NEWおっさん

99.9-刑事専門弁護士‐ THE MOVIEのNEWおっさんのネタバレレビュー・内容・結末

3.0

このレビューはネタバレを含みます

「事実を追求するのは善か悪か」

2016年と18年に放送されたドラマの劇場版。タイトルの99.9とは刑事事件の有罪率。ということは僅か0.1%の確率で無罪を勝ち取れてない。ドラマ版は見てなくて映画からいきなり見たんだが、なんとなく話はついていけたので問題なし。でもやっぱりドラマ見てたほうが楽しめるのは確かなようだった。

刑事事件という重い題材を扱ってる割には軽いノリなのが全編気になった。主人公のトコトン事実のみを追求するキャラってのは良いんだが、なんか推理だけで自分は体を張ってないのが気になったわ。それでいて失礼な態度連発というか。事件の再現とかも劇団員まで雇ってあんな大々的にやることなのか? とは思った。てか事件の再現て普通推理するヤツがやるだろ。

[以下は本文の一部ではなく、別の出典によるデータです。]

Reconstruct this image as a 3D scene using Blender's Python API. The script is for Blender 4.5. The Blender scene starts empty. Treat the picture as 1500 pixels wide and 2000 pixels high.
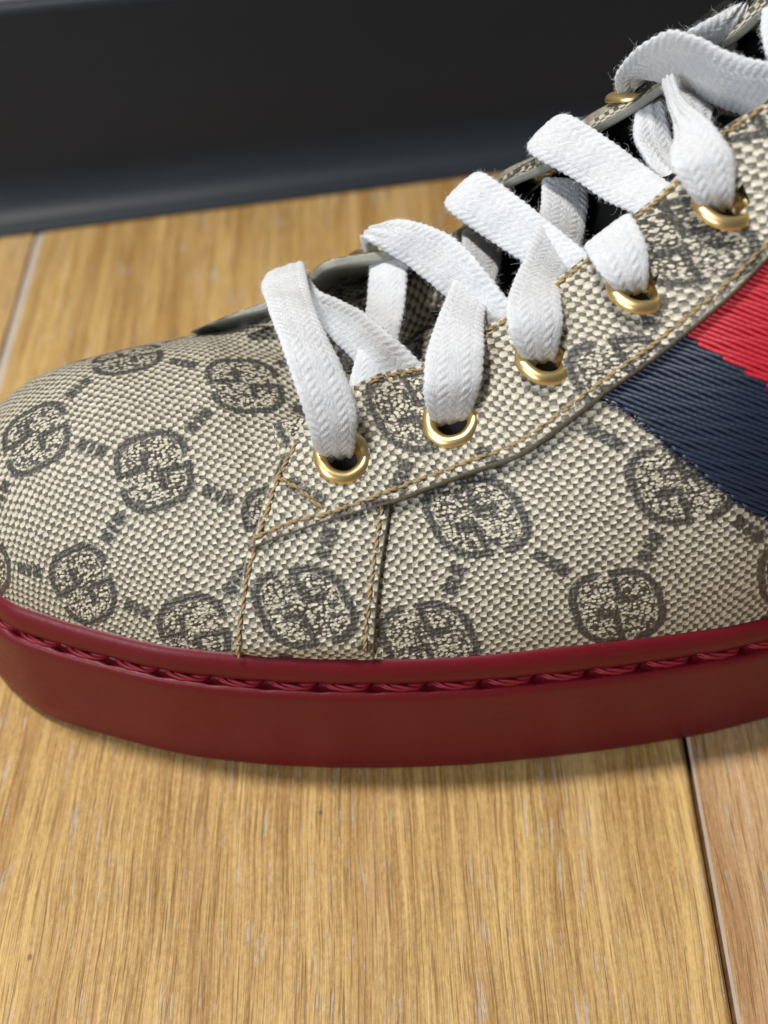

それ以上にヒロインの杉咲花演じる河野穂乃果がウザ過ぎる。先輩を先輩とも思ってない態度、所々漫画の台詞や英語を発する場面が見てて激滑りしている。なんかドラマ版では榮倉奈々とか木村文乃がヒロインだったらしいがなんでわざわざこんなウザキャラに換えたんだ。んでそんなノリの割には事件の真実がめちゃめちゃ重くて混乱するわ。

混乱するわ、と書いたけど、正直事件の真相には泣いた。これはちょっと他に類を見ない真相だった。ここはネタバレで語ります。

事件の内容としては素晴らしい反面、この独特のノリはちょっとイマイチだった。結果泣いたわけで見て良かった部類には入るんだがなあ。あと場面としては少ないが裁判官の苦悩ってのがこの作品には描写されてるのが良かった。逆転裁判でのほほんと判決言い渡してる立場で慣れてるせいか、本来の裁判官ってのはこうなんだよなってのを改めて再認識させられたというか。

--------ここからネタバレ--------





















子供達が犯人だったとは。しかも本人すら気付いていない犯人という。これはキツい。子供達の将来の為ってのが、山本が世間に死刑囚として認識された後の娘のエリの立場と対比してるのが上手いわ。

なんかこの顛末には考えさせられた。勿論罪のない人間に罪を被せた村の人達は許されるわけではないが、子供たちの立場を考えると気持ちも分からんでもないし、反対に南雲の怒りも痛いほど分かる。残酷な結末ながらも当の子供達には救いがありそうな感じで終わるのが良かったな。

事実を追求することが必ずしも良いことになるとは限らない、ってのはこういう探偵や刑事モノでは使い古された言葉ではあるが、この事件にはこの言葉こそが相応しいと思った。